>> Start Data to use

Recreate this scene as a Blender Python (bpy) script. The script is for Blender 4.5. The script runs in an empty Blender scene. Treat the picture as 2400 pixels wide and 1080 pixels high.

>> End Data to use
>> Start Data to use

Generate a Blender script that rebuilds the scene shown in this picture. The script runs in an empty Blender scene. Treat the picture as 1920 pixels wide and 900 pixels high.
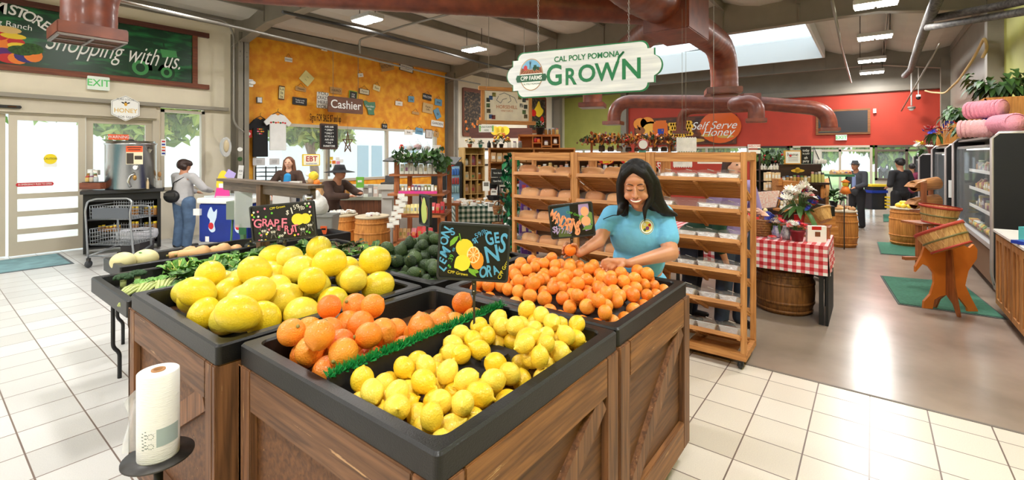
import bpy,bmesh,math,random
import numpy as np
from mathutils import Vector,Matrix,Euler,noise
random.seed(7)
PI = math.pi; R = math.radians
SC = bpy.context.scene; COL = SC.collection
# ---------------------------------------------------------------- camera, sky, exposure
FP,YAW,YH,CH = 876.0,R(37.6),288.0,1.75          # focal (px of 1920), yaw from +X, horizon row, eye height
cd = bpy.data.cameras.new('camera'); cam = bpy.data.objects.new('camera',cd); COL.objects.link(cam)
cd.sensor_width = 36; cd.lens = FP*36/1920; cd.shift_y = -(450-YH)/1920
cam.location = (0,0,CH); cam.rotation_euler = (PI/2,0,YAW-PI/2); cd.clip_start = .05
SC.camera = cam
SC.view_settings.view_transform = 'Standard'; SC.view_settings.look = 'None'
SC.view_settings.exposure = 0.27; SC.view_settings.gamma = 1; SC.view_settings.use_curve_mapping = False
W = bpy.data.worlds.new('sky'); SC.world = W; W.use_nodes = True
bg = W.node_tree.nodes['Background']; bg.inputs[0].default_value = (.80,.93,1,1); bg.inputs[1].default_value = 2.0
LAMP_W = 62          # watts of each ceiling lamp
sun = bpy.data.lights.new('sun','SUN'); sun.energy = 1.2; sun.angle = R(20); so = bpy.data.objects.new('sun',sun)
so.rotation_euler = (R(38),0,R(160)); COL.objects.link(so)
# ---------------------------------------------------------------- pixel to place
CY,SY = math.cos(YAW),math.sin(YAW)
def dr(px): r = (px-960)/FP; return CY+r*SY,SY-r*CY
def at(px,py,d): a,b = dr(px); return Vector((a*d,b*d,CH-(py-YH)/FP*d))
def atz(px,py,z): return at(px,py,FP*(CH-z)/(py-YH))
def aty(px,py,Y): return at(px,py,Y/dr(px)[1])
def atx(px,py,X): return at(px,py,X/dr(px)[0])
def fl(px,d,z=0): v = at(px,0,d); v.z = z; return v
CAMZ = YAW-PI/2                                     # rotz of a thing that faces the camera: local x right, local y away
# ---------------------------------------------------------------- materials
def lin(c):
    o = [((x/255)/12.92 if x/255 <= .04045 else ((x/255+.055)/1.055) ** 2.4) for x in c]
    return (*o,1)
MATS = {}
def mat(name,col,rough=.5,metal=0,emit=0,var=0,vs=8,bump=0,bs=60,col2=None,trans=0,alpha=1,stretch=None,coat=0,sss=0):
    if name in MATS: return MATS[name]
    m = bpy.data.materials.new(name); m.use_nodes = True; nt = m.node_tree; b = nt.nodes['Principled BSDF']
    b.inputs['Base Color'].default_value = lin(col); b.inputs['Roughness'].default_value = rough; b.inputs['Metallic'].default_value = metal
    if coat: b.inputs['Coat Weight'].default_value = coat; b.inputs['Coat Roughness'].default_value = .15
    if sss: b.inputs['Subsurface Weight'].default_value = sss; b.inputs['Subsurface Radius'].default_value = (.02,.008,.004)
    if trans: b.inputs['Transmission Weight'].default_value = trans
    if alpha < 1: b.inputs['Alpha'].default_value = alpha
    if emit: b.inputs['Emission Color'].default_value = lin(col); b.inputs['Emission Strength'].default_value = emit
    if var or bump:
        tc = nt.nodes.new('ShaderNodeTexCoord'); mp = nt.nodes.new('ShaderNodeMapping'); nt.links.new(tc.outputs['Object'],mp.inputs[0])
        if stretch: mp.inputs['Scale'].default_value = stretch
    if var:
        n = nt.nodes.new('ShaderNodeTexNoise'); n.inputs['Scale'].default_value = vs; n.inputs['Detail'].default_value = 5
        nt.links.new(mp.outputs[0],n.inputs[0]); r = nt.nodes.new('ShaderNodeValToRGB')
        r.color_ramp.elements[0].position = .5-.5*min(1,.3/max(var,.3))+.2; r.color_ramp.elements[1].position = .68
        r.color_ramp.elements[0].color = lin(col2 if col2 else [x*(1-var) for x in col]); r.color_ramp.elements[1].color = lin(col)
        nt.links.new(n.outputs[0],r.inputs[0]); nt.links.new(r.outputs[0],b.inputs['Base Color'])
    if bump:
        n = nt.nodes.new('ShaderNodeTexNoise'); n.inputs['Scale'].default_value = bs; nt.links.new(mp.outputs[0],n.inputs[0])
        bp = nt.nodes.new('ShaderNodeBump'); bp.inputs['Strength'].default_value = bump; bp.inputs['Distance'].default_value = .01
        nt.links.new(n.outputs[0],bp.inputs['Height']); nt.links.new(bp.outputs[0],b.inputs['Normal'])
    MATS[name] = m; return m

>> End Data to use
>> Start Data to use

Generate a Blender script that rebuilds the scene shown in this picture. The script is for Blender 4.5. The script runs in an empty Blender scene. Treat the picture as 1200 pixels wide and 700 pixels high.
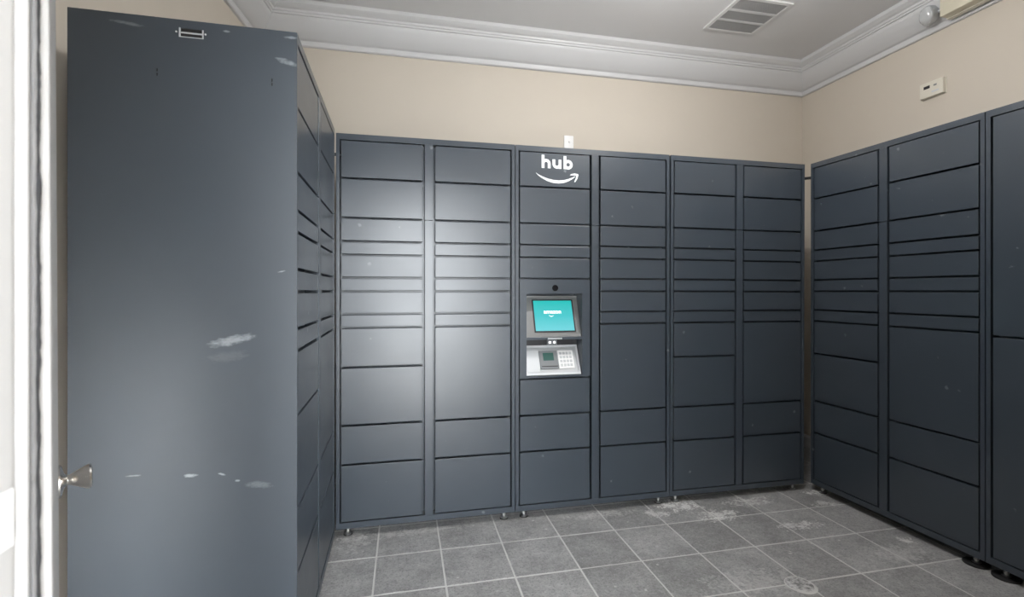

>> End Data to use

Find every line in the records that contains the word "shown"; copy those lines.

Generate a Blender script that rebuilds the scene shown in this picture. The script runs in an empty Blender scene. Treat the picture as 1920 pixels wide and 900 pixels high.
Generate a Blender script that rebuilds the scene shown in this picture. The script is for Blender 4.5. The script runs in an empty Blender scene. Treat the picture as 1200 pixels wide and 700 pixels high.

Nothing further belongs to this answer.